Aussi, au niveau personnel, c’est un travail permanent pour se mettre en question, travailler sur soi, trouver sa place dans l’équipe etc. J’ai dû apprendre à ne pas lâcher prise au niveau technique, quand on croisait des difficultés.
Sans aides et subsides, un projet tel Permafungi est-il jouable?
Difficile à dire… Plutôt non peut-être… En soi, les subsides sont un push qui nous permet de prendre de l’ampleur. On les utilise pour continuer à se developper.
Aussi, la culture des champignons n’a pas une immense valeur ajoutée.
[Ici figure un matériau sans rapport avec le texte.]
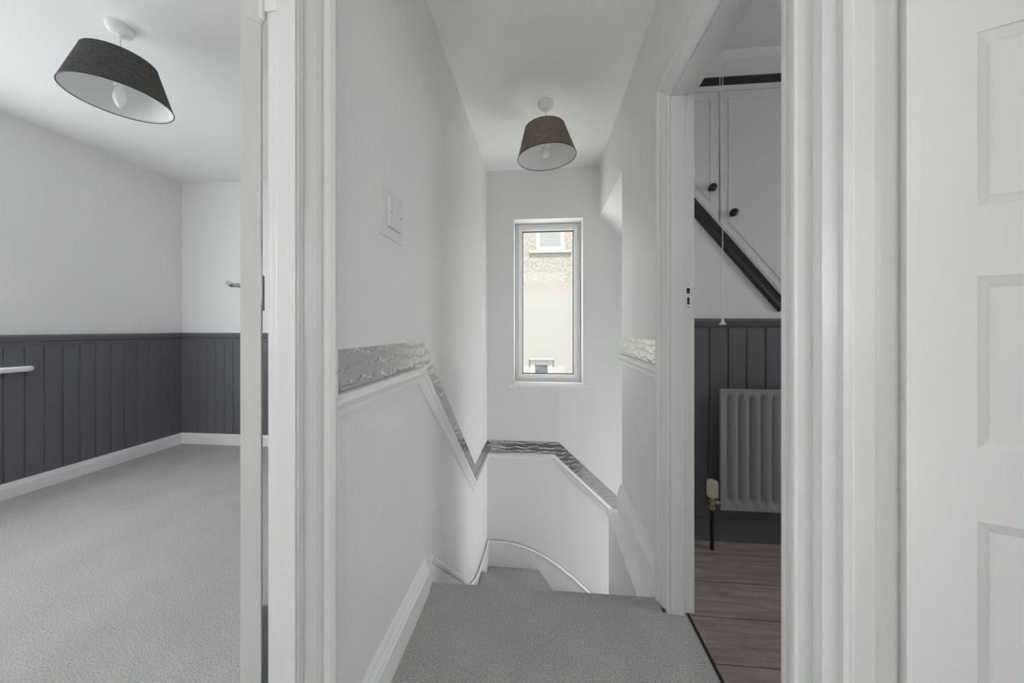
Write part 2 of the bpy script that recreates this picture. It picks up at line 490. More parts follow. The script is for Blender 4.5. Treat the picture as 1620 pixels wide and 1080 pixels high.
# ------------------------------------------------------------------ stair window
WY = 3.03
win = empty('window_1', (0.042, WY, WZ0))
struct(win, 'narrow tall white window over the stairs looking onto cream house', 'window')
o_ = (0.042, WY, WZ0)


def ringbox(bm, x0, x1, z0, z1, w, y0, y1):
    box(bm, x0, x0 + w, y0, y1, z0, z1); box(bm, x1 - w, x1, y0, y1, z0, z1)
    box(bm, x0 + w, x1 - w, y0, y1, z0, z0 + w); box(bm, x0 + w, x1 - w, y0, y1, z1 - w, z1)


bm = BM(); ringbox(bm, WX0 + .002, WX1 - .002, WZ0 + .012, WZ1 - .002, 0.022, WY - .005, WY + .065)
obj('frame', bm, M['upvc'], win, 0.003, origin=o_)
bm = BM(); ringbox(bm, WX0 + .026, WX1 - .026, WZ0 + .036, WZ1 - .026, 0.036, WY - .018, WY + .05)
obj('sash', bm, M['upvc'], win, 0.006, origin=o_)
bm = BM(); ringbox(bm, WX0 + .0615, WX1 - .0615, WZ0 + .0715, WZ1 - .0615, 0.0075, WY + .004, WY + .02)
obj('gasket', bm, M['rubber'], win, origin=o_)
bm = BM(); box(bm, WX0 + .066, WX1 - .066, WY + .010, WY + .014, WZ0 + .076, WZ1 - .066)
obj('glass_pane', bm, M['glass'], win, origin=o_)
bm = BM(); box(bm, WX0 - .035, WX1 + .035, YB - .030, YB + .0, WZ0 - .022, WZ0 + .003)
box(bm, WX0 + .001, WX1 - .001, YB, WY + .02, WZ0 - .0, WZ0 + .012)
obj('window_sill', bm, M['joinery'], win, 0.004, origin=o_)

# bedroom window (outside the frame, only the end of its sill shows)
bw = empty('window_2', (BX, (BW0 + BW1) / 2, BZ0))
struct(bw, 'bedroom window whose white rounded sill end shows at left edge', 'window')
o_ = bw.location.copy()
bm = BM()
for y0, y1 in ((BW0, BW0 + .06), (BW1 - .06, BW1), (.53, .59)):
    box(bm, BX - .14, BX - .08, y0, y1, BZ0, BZ1)
box(bm, BX - .14, BX - .08, BW0, BW1, BZ0, BZ0 + .06); box(bm, BX - .14, BX - .08, BW0, BW1, BZ1 - .06, BZ1)
obj('frame', bm, M['upvc'], bw, 0.004, origin=o_)
bm = BM(); box(bm, BX - .113, BX - .109, BW0 + .05, BW1 - .05, BZ0 + .05, BZ1 - .05)
obj('glass_pane', bm, M['glass'], bw, origin=o_)
bm = BM()
yend = 1.935
pl = [(BX, BW0 - .1), (BX + .055, BW0 - .1)]
pl += [(BX + .012 + .046 * math.cos(a), yend - .046 + .046 * math.sin(a)) for a in [k * PI / 16 for k in range(9)]]
pl += [(BX, yend)]
prism(bm, pl, .783, .817, 'z')
obj('window_sill', bm, M['joinery'], bw, 0.012, origin=o_, seg=4)

# ------------------------------------------------------------------ mouldings
P_ARCH = [(0.0, -.006), (0.0, .000), (.005, .005), (.014, .007), (.018, .005), (.024, .008), (.036, .015), (.044, .018),
          (.048, .018), (.052, .018), (.058, .026), (.066, .031), (.074, .031), (.078, .027), (.080, -.001)]


def scaled(p, sa, so):
    return [(a * sa, o * so) for a, o in p]


P_DADO = [(-.058, 0), (-.058, .006), (-.052, .009), (-.049, .009), (-.046, .012), (-.038, .012), (-.030, .016), (-.022, .024),
          (-.016, .027), (-.010, .027), (-.006, .024), (-.004, .020), (0, .019), (0, 0)]
P_SKIRT = [(0, 0), (0, .022), (.085, .022), (.088, .018), (.096, .018), (.104, .015), (.112, .010), (.118, .010), (.124, .007), (.130, .006), (.132, 0)]
P_RAIL = [(-.080, 0), (-.080, .014), (-.062, .018), (-.050, .018), (-.040, .030), (-.012, .034), (0, .030), (0, 0)]

# landing dado rail (follows the stair down) and the foil border above it
pathL = [(XL, 0.700, .908), (XL, 1.283, .908), (XL, 2.318, .003), (XL, YB, .003)]
pathB = [(XL, YB, .003), (0.092, YB, .003), (0.620, YB, -.471)]
pathR = [(XR, 2.088, .908), (XR, 1.38, .908)]
t1 = empty('trim_1', (XL, 1.3, .9)); o_ = (XL, 1.3, .9)
struct(t1, 'white moulded dado rail dropping with the stairs on left wall', 'dado rail')
bm = BM(); sweep(bm, pathL, (1, 0, 0), P_DADO); obj('rail', bm, M['joinery'], t1, origin=o_)
t2 = empty('trim_2', (0, YB, 0)); o_ = (0, YB, 0)
struct(t2, 'white moulded dado rail level then sloping down under the window', 'dado rail')
bm = BM(); sweep(bm, pathB, (0, -1, 0), P_DADO); obj('rail', bm, M['joinery'], t2, origin=o_)
t3 = empty('trim_3', (XR, 1.7, .9)); o_ = (XR, 1.7, .9)
struct(t3, 'short white dado rail on right wall beside the box room doorway', 'dado rail')
bm = BM(); sweep(bm, pathR, (-1, 0, 0), P_DADO); obj('rail', bm, M['joinery'], t3, origin=o_)
P_FOIL = [(0, 0), (0, .0015), (.102, .0015), (.102, 0)]
bm = BM(); sweep(bm, pathL, (1, 0, 0), P_FOIL)
struct(obj('trim_4', bm, M['foil']), 'shiny silver grey embossed border paper above left dado rail', 'wallpaper border')
bm = BM(); sweep(bm, pathB, (0, -1, 0), [(a, o) for a, o in P_FOIL])
struct(obj('trim_5', bm, M['foil']), 'silver grey border paper above the dado rail under stair window', 'wallpaper border')
bm = BM(); sweep(bm, [(XR, YN, .908), (XR, 1.38, .908)], (-1, 0, 0), P_FOIL)
struct(obj('trim_6', bm, M['foil']), 'bright shiny border paper patch on right wall above short rail', 'wallpaper border')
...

Tout le défi est de rendre ce produit viable économiquement. Il faut arriver au prix juste pour une alimentation juste, et cela demande énormément de créativité. Mais peu à peu, on prouve que ce modèle peut fonctionner.
Qu’est-ce que tu as connu comme coups de stress?
Ah j’en ai tout le temps. Je suis du genre à tout remettre en question! Il y a eu entre autres des difficultés de production: en fait, on a une astuce de production qui nous permet de pas stériliser le substrat – le marc de café a déjà été chauffé dans la cafetière, donc il est stérilisé. Seulement, il faut respecter toutes sortes d’étapes lors de la chaîne de production pour maintenir cette qualité. On y est arrivés. C’est une victoire au niveau de la production et notre chiffre d’affaires tient là-dessus.
Tes ambitions là?
J’aimerais avancer davantage encore vers un modèle économique viable: on produit à côté d’une concurrence de taille, qui fait des champignons dans des méga-hangars et qui réalise des économies d’échelle. Nous, on a cette ambition de faire les choses de manière artisanale, de mettre des gens au travail… Mais les gens ne sont pas prêts à payer deux fois le prix pour autant. Il nous faut donc énormément de créativité, et « penser global pour agir local »: en l’occurence, on pense en termes de résilience urbaine.
Et moi… et bien je passe à autre chose-là. J’ai toujours eu du mal à me projeter dans un métier, et je vois Permafungi comme une manière d’amener un impact social positif. Je reste actif dedans, au niveau du conseil d’administration, mais là, je passe à autre chose: je développe une activité de thérapeute.